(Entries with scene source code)
[START]
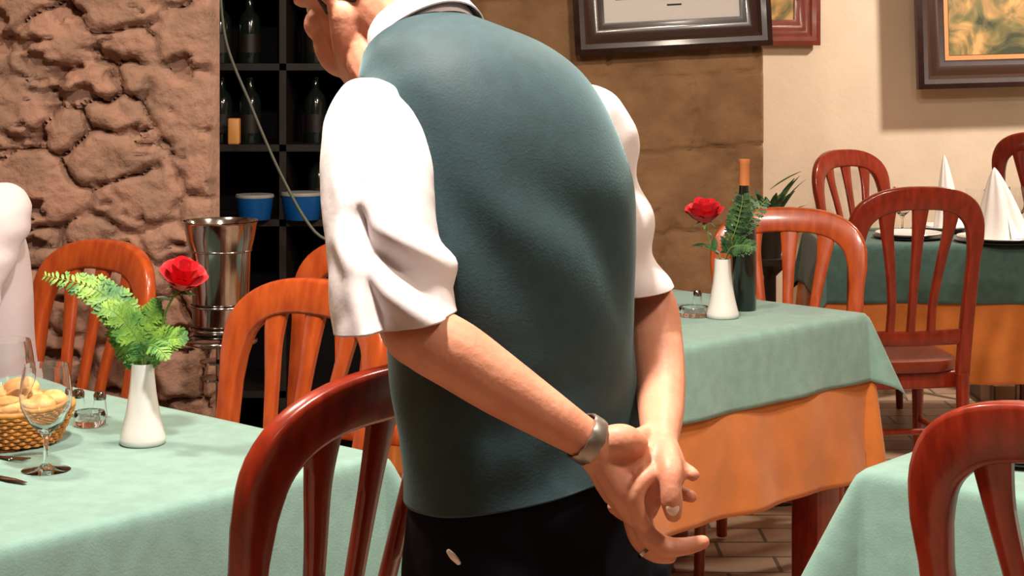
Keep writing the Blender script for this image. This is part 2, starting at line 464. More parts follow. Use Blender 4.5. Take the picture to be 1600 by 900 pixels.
# middle table: right corner at px (1350,488)
T2 = corner_table((0.935, 4.60), 134.5, 0.70, 1.02)
table('dining table with the wine bottle, under green and orange cloths', *T2[:2], 0.70, 1.02, T2[2], 0.182,
      'short green overcloth on the middle table with the wine bottle', under=0.43,
      under_label='orange undercloth hanging below the green cloth behind the waiter\'s hands', seed=4.1, corner_flare=(0.36,) * 4)
# near right table: left corner at px (1352,732)
T3 = corner_table((0.585, 2.86), -41, 0.80, 0.90)
table('dining table under the green cloth at the lower right', *T3[:2], 0.80, 0.90, T3[2], 0.30,
      'pale green cloth on the near right table with one plate', seed=7.7)
# far table with folded napkins
T4 = corner_table((1.145, 6.30), -3, 0.95, 0.62)
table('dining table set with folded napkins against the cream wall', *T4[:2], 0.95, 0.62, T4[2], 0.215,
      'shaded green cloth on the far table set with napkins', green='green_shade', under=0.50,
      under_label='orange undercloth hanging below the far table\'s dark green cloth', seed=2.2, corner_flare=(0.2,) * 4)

# ------------------------------------------------------------------ chairs
def make_chair(label, wood):
    t = thing('dining_chair', label, 'chair')
    HW, ZT = 0.214, 1.03
    def rake(z): return -0.02 - 0.085 * max(0, (z - 0.44) / 0.57) ** 1.25
    def bow(x): return -0.028 * (1 - min(1, (x / HW) ** 2))
    # centreline of the bent back frame, in plane (x,z)
    pts = []
    def hwz(z): return 0.180 + 0.016 * min(1, (z - 0.44) / 0.4)
    for i in range(9):
        z = 0.42 + (0.855 - 0.42) * i / 8; pts.append((-hwz(z), z))
    A = hwz(0.8)
    for i in range(1, 30):
        a = PI - PI * i / 30
        ca, sa = math.cos(a), math.sin(a)
        pts.append((A * math.copysign(abs(ca) ** 0.74, ca), 0.855 + (ZT - 0.037 - 0.855) * abs(sa) ** 0.74))
    for i in range(9):
        z = 0.855 - (0.855 - 0.42) * i / 8; pts.append((hwz(z), z))
    rings = []
    for i, (x, z) in enumerate(pts):
        a = Vector(pts[max(i - 1, 0)]); b = Vector(pts[min(i + 1, len(pts) - 1)])
        tn = (b - a).normalized(); nr = Vector((-tn.y, tn.x))       # outward-left normal
        k = max(0, min(1, (z - 0.80) / 0.15)); hw = 0.0215 + 0.0155 * k; th = 0.0155
        ring = []
        for (u, v) in ((1, .55), (.93, .85), (.78, 1), (-.78, 1), (-.93, .85), (-1, .55), (-1, -.55), (-.93, -.85), (-.78, -1), (.78, -1), (.93, -.85), (1, -.55)):
            X = x + nr.x * hw * u; Z = z + nr.y * hw * u
            ring.append((X, rake(Z) + bow(X) * max(0, (Z - .5) / .5) + v * th, Z))
        rings.append(ring)
    MB().loft(rings).build('back_frame', wood, t)
    # lower cross rail
    def bar(keys, th=0.011):
        """keys (x,z,half width) flat bar following the back's curve"""
        k = crom(keys, len(keys) * 5); rr = []
        for i, (x, z, hw) in enumerate(k):
            a = Vector(k[max(i - 1, 0)][:2]); b = Vector(k[min(i + 1, len(k) - 1)][:2])
            tn = (b - a).normalized(); nr = Vector((-tn.y, tn.x)); ring = []
            for (u, v) in ((1, .5), (.7, 1), (-.7, 1), (-1, .5), (-1, -.5), (-.7, -1), (.7, -1), (1, -.5)):
                X = x + nr.x * hw * u; Z = z + nr.y * hw * u
                ring.append((X, rake(Z) + bow(X) * max(0, (Z - .5) / .5) + v * th, Z))
            rr.append(ring)
        return MB().loft(rr)
    bar([(-0.185, 0.545, 0.025), (0, 0.54, 0.024), (0.185, 0.545, 0.025)]).build('cross_rail', wood, t)
    for xb, xt, zt in ((-0.068, -0.104, 0.968), (0, 0.0, 0.992), (0.068, 0.104, 0.968)):
        bar([(xb, 0.55, 0.0135), (xb * 1.0, 0.66, 0.0135), ((xb * .55 + xt * .45), 0.79, 0.0155), ((xt * 0.9 + xb * .1), 0.89, 0.020), (xt * 1.02, zt, 0.030)], 0.0095).build('slat', wood, t)
    # seat
    s = []
    for z, k in ((0.425, .96), (0.430, .99), (0.452, 1.0), (0.462, .985), (0.466, .93), (0.462, 0.6)):
        s.append([(k * (0.205 + 0.018 * math.sin(a)) * math.copysign(abs(math.cos(a)) ** .5, math.cos(a)), 0.19 + k * 0.205 * math.copysign(abs(math.sin(a)) ** .5, math.sin(a)), z) for a in [2 * PI * i / 48 for i in range(48)]])
    MB().loft(s).build('seat', 'seat', t)
    MB().box((0, 0.19, 0.398), (0.36, 0.35, 0.055), bev=0.008).build('seat_frame', wood, t)
    for sx in (-1, 1):
        MB().stube([(sx * 0.180, -0.02, 0.43, 0.022), (sx * 0.182, -0.022, 0.25, 0.020), (sx * 0.188, -0.062, 0.012, 0.016)], 10, round_ends=False).build('leg', wood, t)
        MB().stube([(sx * 0.175, 0.355, 0.42, 0.022), (sx * 0.178, 0.360, 0.2, 0.018), (sx * 0.182, 0.370, 0.005, 0.014)], 10, round_ends=False).build('leg', wood, t)
        MB().stube([(sx * 0.184, -0.03, 0.2, 0.011), (sx * 0.182, 0.36, 0.2, 0.011)], 8).build('stretcher', wood, t)
    MB().stube([(-0.182, 0.17, 0.2, 0.011), (0.182, 0.17, 0.2, 0.011)], 8).build('stretcher', wood, t)
    return t

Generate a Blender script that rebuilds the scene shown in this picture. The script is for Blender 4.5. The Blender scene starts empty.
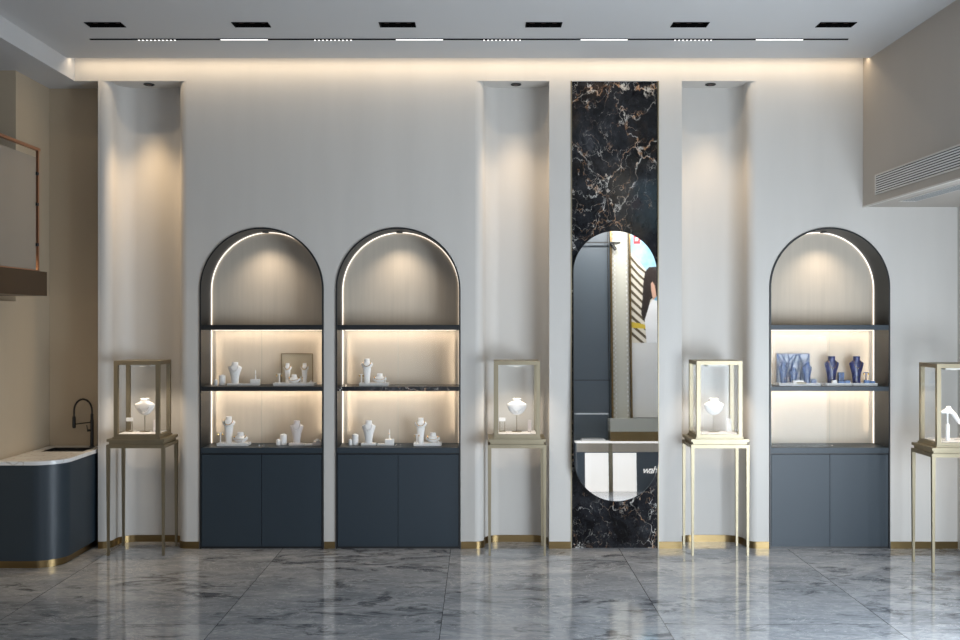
import bpy, bmesh, math, random
from mathutils import Vector, Matrix
from mathutils.geometry import tessellate_polygon
random.seed(4)
SC = bpy.context.scene
COL = SC.collection
PI = math.pi
EYE = 2.04          # camera height
F = 1008.0          # focal length in pixels of a 960 px wide frame
def wx(u, y=9.0): return (u-480)/F*y
def wz(v, y=9.0): return EYE-(v-320)/F*y

# ------------------------------------------------------------------ camera, world, daylight, exposure
cd = bpy.data.cameras.new('camera'); cam = bpy.data.objects.new('camera', cd); COL.objects.link(cam)
cam.location = (0, 0, EYE); cam.rotation_euler = (PI/2, 0, 0)
cd.sensor_width = 36; cd.lens = F/960*36; cd.clip_start = .05; cd.clip_end = 100
SC.camera = cam
SC.view_settings.view_transform = 'Standard'; SC.view_settings.look = 'None'
SC.view_settings.exposure = 0.18; SC.view_settings.gamma = 1; SC.view_settings.use_curve_mapping = False
SC.cycles.use_denoising = True
SC.cycles.max_bounces = 10; SC.cycles.transparent_max_bounces = 24
SC.cycles.sample_clamp_indirect = 6
w = bpy.data.worlds.new('world'); SC.world = w; w.use_nodes = True
w.node_tree.nodes['Background'].inputs[0].default_value = (.62, .77, 1, 1)
w.node_tree.nodes['Background'].inputs[1].default_value = .16
def light(name, kind, loc, energy, color, rot=(0, 0, 0), parent=None, **kw):
    l = bpy.data.lights.new(name, kind); l.energy = energy; l.color = color
    for k, v in kw.items(): setattr(l, k, v)
    o = bpy.data.objects.new(name, l); COL.objects.link(o); o.location = loc; o.rotation_euler = rot
    if parent is not None: o.parent = parent
    return o
WARM = (1, .76, .50); WARM2 = (1, .84, .66)
# area lights for daylight: one added inside at right, one at the open front
light('daylight_right', 'AREA', (3.42, 4.7, .95), 195, (.80, .90, 1), (0, PI/2, -math.radians(42)), shape='RECTANGLE', size=1.8, size_y=2.5)
light('daylight_front', 'AREA', (-.2, -1.0, 1.0), 42, (.92, .95, 1), (PI/2, 0, 0), shape='RECTANGLE', size=4, size_y=1.9)
# warm strip hidden in the ceiling slot along the back wall
light('cove_light', 'AREA', (-.09, 8.875, 4.362), 11, (1, .80, .56), (math.radians(14), 0, 0), shape='RECTANGLE', size=7.0, size_y=.012)

# unseen area light added to brighten the poster wall for the mirror
light('poster_fill', 'AREA', (2.4, 3.5, 4.25), 50, (1, .96, .90), (math.radians(-48), 0, 0), shape='RECTANGLE', size=2.2, size_y=.15)
# unseen warm area light, added below the landing to brighten the alcove wall
light('alcove_fill', 'AREA', (-3.99, 7.6, 2.2), 9, (1, .78, .52), (math.radians(35), 0, math.radians(0)), shape='RECTANGLE', size=.25, size_y=1.0)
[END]
[What is being asked]: Hand back the exact lines from the start of the entries to the line with "under_label='orange undercloth hanging below the far", both ends kept and pictures left out.

[Result for this task]:
Keep writing the Blender script for this image. This is part 2, starting at line 464. More parts follow. Use Blender 4.5. Take the picture to be 1600 by 900 pixels.
# middle table: right corner at px (1350,488)
T2 = corner_table((0.935, 4.60), 134.5, 0.70, 1.02)
table('dining table with the wine bottle, under green and orange cloths', *T2[:2], 0.70, 1.02, T2[2], 0.182,
      'short green overcloth on the middle table with the wine bottle', under=0.43,
      under_label='orange undercloth hanging below the green cloth behind the waiter\'s hands', seed=4.1, corner_flare=(0.36,) * 4)
# near right table: left corner at px (1352,732)
T3 = corner_table((0.585, 2.86), -41, 0.80, 0.90)
table('dining table under the green cloth at the lower right', *T3[:2], 0.80, 0.90, T3[2], 0.30,
      'pale green cloth on the near right table with one plate', seed=7.7)
# far table with folded napkins
T4 = corner_table((1.145, 6.30), -3, 0.95, 0.62)
table('dining table set with folded napkins against the cream wall', *T4[:2], 0.95, 0.62, T4[2], 0.215,
      'shaded green cloth on the far table set with napkins', green='green_shade', under=0.50,
      under_label='orange undercloth hanging below the far table\'s dark green cloth', seed=2.2, corner_flare=(0.2,) * 4)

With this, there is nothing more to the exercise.